# Exercise prompt
Everything from the line containing "Build this scene" down to the line containing "from mathutils.geometry import" is to be returned exactly; include both boundary lines and leave out all others.

Scenes as source code:
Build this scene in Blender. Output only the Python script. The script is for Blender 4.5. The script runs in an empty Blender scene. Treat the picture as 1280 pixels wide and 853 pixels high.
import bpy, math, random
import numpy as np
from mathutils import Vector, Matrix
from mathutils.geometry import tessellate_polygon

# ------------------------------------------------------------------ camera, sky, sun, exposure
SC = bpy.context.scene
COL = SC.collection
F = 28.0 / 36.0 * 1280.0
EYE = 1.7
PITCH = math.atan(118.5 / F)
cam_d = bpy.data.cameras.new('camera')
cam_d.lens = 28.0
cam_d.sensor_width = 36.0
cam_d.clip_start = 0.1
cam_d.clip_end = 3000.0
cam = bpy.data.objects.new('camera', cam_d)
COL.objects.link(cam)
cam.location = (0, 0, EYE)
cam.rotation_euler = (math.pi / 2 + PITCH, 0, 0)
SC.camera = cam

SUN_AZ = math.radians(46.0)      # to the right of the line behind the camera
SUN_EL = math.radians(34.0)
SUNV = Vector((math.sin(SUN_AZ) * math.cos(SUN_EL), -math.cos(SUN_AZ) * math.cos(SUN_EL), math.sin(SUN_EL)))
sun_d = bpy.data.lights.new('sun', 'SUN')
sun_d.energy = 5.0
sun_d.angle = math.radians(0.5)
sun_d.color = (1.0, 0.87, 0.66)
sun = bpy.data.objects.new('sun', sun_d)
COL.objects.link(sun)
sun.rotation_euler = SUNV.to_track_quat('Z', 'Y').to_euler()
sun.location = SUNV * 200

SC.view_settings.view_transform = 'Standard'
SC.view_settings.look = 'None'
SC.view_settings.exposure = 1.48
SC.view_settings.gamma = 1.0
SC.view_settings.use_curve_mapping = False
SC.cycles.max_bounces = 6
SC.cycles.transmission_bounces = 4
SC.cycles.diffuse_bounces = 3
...
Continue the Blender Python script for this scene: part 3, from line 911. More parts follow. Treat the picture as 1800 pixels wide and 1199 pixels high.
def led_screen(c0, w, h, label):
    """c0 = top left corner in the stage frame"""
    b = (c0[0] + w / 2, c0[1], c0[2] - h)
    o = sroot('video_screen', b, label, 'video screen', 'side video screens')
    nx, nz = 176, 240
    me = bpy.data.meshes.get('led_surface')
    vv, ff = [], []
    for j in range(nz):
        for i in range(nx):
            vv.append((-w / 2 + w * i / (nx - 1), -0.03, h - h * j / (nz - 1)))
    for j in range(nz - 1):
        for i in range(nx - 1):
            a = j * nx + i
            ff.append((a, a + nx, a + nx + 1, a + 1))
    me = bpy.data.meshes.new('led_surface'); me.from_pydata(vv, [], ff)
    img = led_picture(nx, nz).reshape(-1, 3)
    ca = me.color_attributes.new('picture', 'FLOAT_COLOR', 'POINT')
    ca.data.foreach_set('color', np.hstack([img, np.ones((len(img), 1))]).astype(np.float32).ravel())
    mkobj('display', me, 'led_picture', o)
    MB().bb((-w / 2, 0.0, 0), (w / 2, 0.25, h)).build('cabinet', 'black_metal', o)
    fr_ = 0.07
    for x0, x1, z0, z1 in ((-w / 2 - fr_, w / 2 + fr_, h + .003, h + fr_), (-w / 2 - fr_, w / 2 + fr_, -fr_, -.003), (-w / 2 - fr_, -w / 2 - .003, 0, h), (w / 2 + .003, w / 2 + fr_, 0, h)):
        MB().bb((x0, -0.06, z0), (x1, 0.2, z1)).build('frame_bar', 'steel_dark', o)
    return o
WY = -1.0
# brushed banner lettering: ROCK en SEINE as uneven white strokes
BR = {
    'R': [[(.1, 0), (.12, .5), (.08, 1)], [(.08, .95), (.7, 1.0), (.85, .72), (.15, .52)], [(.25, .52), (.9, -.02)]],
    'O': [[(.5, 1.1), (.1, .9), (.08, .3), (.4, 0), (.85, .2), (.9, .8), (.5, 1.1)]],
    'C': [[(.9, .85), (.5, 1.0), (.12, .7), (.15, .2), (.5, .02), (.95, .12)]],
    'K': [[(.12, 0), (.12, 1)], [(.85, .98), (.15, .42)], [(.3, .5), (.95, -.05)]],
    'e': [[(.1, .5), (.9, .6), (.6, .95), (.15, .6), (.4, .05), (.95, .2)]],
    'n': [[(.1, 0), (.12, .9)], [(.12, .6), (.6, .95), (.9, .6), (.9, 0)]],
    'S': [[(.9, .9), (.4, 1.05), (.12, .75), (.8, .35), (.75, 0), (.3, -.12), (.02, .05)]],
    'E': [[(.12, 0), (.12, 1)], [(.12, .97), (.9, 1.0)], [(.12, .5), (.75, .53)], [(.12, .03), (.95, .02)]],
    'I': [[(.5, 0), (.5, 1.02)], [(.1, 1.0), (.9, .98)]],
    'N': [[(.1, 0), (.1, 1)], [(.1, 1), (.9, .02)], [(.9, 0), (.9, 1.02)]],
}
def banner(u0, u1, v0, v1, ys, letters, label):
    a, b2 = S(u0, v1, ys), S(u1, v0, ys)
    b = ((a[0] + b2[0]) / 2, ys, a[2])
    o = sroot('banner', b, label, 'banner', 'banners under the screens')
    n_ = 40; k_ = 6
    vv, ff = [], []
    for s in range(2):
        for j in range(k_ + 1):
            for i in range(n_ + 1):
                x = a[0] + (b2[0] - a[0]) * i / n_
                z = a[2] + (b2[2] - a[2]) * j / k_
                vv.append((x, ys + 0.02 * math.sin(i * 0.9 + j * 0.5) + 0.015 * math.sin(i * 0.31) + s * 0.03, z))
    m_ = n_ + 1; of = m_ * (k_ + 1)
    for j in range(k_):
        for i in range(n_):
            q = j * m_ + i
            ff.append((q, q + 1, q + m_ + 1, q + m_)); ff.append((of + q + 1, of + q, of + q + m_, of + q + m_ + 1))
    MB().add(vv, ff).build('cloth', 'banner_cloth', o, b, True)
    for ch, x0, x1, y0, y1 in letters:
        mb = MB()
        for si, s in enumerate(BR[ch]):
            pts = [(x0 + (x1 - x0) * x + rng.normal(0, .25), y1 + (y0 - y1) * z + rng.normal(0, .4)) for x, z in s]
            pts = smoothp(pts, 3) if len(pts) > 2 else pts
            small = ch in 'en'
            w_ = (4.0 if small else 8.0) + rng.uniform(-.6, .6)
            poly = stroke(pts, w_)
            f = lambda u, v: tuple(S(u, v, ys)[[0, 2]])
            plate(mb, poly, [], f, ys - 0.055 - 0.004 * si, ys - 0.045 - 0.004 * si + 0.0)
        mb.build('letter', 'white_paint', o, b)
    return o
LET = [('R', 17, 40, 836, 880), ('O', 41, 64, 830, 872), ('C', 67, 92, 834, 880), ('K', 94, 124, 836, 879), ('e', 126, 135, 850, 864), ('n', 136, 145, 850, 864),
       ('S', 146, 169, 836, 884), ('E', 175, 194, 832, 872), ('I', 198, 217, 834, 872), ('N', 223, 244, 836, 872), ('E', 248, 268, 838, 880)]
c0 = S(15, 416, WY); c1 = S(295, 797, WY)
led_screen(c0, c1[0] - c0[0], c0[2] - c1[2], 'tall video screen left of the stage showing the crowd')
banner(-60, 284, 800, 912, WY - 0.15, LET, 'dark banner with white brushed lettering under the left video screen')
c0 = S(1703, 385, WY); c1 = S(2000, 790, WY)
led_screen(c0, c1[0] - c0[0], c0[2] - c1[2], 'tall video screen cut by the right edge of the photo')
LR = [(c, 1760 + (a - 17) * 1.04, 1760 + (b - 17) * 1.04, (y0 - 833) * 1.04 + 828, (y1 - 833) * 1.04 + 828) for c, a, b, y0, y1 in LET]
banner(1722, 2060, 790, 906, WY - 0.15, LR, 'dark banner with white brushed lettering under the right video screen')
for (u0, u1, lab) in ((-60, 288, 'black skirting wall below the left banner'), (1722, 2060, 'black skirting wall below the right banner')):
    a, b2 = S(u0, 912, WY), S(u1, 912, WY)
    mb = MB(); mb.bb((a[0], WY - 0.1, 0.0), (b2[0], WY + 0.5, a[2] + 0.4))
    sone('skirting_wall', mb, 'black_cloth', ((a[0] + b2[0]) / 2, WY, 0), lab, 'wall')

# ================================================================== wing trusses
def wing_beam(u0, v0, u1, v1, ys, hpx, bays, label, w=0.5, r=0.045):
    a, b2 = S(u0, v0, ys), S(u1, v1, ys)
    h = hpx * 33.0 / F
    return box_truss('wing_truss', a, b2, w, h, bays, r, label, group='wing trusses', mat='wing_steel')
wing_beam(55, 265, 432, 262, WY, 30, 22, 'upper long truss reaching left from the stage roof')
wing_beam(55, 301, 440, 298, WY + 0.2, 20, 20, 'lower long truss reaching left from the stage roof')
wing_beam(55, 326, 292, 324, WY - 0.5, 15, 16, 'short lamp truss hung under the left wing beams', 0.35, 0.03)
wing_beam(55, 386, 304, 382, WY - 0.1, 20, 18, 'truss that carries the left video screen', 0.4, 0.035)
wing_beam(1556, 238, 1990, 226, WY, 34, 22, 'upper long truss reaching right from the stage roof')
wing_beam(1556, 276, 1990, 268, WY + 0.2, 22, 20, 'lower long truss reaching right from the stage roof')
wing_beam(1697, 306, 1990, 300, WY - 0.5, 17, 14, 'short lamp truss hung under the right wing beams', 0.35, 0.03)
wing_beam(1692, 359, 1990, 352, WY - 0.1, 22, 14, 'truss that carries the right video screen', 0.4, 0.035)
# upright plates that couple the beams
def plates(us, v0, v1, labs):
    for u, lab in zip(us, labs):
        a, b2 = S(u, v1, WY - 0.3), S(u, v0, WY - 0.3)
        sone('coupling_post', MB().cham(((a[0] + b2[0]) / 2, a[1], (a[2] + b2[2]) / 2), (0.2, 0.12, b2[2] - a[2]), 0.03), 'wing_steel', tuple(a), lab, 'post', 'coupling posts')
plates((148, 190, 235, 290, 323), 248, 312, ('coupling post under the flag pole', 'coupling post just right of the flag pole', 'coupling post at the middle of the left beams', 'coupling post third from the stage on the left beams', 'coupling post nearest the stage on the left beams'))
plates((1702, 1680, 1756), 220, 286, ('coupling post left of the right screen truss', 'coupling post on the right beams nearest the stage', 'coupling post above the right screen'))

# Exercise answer
Build this scene in Blender. Output only the Python script. The script is for Blender 4.5. The script runs in an empty Blender scene. Treat the picture as 1280 pixels wide and 853 pixels high.
import bpy, math, random
import numpy as np
from mathutils import Vector, Matrix
from mathutils.geometry import tessellate_polygon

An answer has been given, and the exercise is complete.